Tonight Mitt Romney will beat Ron Paul in the Texas primary, and possibly clinch the Republican presidential nomination. But the Paul network will be active in the state’s Senate primary, like other races across the country. BuzzFeed reports:
Quietly, from the remnants of two failed presidential campaigns and the formidable online Paul organizations, a political machine is being born. The Paul agenda of extremely limited government, suspicion of economic elites, and their true outsider street cred have broad appeal in their party’s politics that go well beyond the sometimes-eccentric standard-bearer. The Republican Senate nominees in Wisconsin and Minnesota this cycle owe their nomination in part to the Paul influence. A Paul acolyte, Ted Cruz, is on the cusp of an upset victory over the establishment favorite in Texas Republican Senate primary.
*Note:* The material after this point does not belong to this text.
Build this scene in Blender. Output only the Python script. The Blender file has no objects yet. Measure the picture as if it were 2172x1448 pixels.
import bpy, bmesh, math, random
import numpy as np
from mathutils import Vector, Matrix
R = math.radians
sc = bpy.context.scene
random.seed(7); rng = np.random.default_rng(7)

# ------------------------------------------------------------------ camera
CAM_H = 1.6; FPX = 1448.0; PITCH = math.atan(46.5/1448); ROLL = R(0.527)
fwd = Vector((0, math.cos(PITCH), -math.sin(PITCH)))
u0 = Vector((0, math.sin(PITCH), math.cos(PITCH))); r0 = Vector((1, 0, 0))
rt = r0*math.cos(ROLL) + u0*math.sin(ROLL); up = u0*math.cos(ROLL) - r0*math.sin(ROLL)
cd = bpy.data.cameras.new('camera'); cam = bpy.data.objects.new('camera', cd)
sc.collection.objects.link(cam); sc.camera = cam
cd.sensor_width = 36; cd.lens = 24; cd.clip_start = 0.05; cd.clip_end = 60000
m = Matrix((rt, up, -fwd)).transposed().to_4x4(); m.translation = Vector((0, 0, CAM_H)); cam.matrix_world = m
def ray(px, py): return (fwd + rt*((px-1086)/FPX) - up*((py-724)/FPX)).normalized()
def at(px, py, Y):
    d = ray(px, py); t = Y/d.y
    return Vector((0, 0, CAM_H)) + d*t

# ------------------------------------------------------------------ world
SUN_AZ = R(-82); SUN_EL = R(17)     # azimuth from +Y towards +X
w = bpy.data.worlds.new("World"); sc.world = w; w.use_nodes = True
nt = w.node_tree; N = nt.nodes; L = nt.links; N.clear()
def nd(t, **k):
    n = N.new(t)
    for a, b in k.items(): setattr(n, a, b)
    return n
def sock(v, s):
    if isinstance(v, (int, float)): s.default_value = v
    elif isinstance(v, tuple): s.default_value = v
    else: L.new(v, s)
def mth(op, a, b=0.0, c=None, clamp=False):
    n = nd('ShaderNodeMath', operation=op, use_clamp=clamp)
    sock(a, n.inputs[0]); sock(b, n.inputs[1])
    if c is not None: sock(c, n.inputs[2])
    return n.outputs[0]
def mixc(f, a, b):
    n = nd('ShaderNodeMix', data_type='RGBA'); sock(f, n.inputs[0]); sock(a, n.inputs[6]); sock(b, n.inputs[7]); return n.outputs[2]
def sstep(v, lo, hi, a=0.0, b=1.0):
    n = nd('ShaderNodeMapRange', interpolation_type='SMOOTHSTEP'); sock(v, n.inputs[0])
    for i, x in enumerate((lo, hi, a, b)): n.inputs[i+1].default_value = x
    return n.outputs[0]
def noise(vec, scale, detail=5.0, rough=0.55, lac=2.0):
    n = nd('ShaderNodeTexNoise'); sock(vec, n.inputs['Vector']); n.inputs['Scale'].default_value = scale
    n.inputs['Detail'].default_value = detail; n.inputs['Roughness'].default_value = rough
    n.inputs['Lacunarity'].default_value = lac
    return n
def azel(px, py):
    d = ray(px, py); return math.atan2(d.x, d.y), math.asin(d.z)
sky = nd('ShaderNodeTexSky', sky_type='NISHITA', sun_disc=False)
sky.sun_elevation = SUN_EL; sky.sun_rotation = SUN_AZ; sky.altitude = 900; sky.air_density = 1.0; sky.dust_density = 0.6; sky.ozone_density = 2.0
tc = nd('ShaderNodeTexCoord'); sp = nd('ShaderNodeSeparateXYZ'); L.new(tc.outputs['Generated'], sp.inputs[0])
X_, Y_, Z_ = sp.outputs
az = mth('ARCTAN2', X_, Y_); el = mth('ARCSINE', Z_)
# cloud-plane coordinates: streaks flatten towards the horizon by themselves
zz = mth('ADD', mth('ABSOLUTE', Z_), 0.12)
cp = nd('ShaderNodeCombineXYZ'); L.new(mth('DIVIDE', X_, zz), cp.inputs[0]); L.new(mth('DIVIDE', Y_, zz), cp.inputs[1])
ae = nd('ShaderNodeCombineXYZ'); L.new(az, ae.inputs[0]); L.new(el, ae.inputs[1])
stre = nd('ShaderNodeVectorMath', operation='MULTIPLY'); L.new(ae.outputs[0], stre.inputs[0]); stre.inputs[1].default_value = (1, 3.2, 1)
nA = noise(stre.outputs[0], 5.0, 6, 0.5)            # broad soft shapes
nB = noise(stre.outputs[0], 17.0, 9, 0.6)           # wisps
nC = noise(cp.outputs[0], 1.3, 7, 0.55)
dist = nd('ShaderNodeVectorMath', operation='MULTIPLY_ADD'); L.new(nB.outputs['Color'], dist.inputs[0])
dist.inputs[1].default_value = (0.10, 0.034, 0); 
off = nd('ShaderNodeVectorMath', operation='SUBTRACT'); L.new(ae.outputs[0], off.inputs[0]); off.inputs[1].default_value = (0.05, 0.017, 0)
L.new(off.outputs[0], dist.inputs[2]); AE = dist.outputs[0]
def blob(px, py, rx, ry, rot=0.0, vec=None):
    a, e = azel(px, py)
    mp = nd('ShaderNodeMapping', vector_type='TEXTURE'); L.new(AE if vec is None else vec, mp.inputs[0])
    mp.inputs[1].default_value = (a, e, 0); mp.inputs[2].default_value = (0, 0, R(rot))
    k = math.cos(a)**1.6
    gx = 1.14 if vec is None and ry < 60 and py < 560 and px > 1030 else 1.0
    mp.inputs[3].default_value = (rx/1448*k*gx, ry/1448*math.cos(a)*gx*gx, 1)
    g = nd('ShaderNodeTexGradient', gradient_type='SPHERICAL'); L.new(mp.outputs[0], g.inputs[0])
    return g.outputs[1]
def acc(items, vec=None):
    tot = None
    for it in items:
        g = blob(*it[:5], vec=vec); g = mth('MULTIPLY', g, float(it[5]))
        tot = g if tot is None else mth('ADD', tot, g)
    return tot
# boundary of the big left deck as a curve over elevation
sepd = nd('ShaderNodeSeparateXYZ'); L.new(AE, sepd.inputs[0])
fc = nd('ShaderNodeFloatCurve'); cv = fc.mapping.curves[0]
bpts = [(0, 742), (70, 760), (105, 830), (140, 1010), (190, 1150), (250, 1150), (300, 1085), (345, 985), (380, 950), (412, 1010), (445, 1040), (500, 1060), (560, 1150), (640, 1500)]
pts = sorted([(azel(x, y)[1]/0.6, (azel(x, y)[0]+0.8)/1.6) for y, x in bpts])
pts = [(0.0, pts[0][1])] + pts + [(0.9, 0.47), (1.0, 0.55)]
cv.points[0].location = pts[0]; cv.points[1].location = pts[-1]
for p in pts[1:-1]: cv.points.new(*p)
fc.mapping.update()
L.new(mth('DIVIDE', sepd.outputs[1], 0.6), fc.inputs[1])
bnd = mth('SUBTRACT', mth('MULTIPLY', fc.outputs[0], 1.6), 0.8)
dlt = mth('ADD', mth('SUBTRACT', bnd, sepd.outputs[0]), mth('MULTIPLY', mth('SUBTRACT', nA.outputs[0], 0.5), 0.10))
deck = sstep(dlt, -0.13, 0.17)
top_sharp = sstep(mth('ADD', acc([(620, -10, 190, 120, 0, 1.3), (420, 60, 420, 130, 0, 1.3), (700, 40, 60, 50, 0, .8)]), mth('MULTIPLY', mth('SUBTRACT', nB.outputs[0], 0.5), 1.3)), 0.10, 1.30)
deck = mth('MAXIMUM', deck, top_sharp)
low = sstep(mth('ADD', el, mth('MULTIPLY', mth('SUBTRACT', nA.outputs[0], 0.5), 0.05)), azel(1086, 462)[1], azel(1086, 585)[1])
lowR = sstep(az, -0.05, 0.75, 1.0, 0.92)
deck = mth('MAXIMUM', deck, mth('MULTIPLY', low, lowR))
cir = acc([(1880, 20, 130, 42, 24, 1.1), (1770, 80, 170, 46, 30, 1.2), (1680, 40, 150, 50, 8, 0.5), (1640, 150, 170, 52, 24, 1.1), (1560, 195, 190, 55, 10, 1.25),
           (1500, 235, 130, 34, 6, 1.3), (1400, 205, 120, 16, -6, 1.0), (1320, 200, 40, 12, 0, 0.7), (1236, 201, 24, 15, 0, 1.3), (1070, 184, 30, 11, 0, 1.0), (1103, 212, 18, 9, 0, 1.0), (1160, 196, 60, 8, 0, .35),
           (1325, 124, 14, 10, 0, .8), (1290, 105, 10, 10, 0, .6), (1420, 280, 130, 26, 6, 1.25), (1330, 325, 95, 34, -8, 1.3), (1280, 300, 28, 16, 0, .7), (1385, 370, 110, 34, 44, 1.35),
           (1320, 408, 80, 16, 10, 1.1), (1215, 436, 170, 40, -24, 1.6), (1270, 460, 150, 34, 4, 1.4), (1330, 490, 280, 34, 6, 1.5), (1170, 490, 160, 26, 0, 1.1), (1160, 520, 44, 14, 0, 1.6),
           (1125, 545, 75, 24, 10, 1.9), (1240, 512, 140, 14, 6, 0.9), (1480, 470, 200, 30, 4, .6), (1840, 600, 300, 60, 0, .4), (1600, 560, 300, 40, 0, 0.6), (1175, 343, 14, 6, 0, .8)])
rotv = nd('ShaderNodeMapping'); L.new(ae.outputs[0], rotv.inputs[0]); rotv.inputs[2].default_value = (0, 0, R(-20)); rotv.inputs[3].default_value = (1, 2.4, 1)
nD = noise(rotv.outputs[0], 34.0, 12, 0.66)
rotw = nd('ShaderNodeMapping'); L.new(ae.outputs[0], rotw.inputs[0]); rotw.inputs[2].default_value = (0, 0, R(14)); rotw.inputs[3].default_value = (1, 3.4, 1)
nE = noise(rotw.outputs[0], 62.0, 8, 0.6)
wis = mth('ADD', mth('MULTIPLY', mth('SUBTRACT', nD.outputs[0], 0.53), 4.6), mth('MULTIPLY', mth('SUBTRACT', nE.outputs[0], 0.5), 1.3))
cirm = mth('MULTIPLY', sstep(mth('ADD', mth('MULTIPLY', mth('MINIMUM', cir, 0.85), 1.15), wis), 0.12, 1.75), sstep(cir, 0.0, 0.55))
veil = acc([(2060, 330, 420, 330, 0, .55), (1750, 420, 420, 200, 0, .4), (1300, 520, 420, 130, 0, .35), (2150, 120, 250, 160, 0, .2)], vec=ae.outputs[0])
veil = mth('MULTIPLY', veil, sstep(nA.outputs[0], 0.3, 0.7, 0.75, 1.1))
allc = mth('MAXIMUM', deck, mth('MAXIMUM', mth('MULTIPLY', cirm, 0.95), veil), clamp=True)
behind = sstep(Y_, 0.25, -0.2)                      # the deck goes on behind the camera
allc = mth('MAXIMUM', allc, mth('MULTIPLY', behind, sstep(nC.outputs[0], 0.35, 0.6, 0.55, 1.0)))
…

And Paul’s son Rand, the junior senator from Kentucky, is now mentioned seriously as a prospect for the 2016 Republican nomination should Mitt Romney fall short in November.
This new attention to state races is, a Paul advisor said, a matter of strategy.
I wouldn’t say that Cruz is a “Paul acolyte” in the same sense as some candidates running explicitly as Ron Paul Republicans. But Cruz has the support of both Pauls, among many other conservatives, and we’ll see if he can force a runoff tonight. (Since some commenters will bring up Paul no matter what I post about, figure I might as well have a genuine Paul-related blog entry.)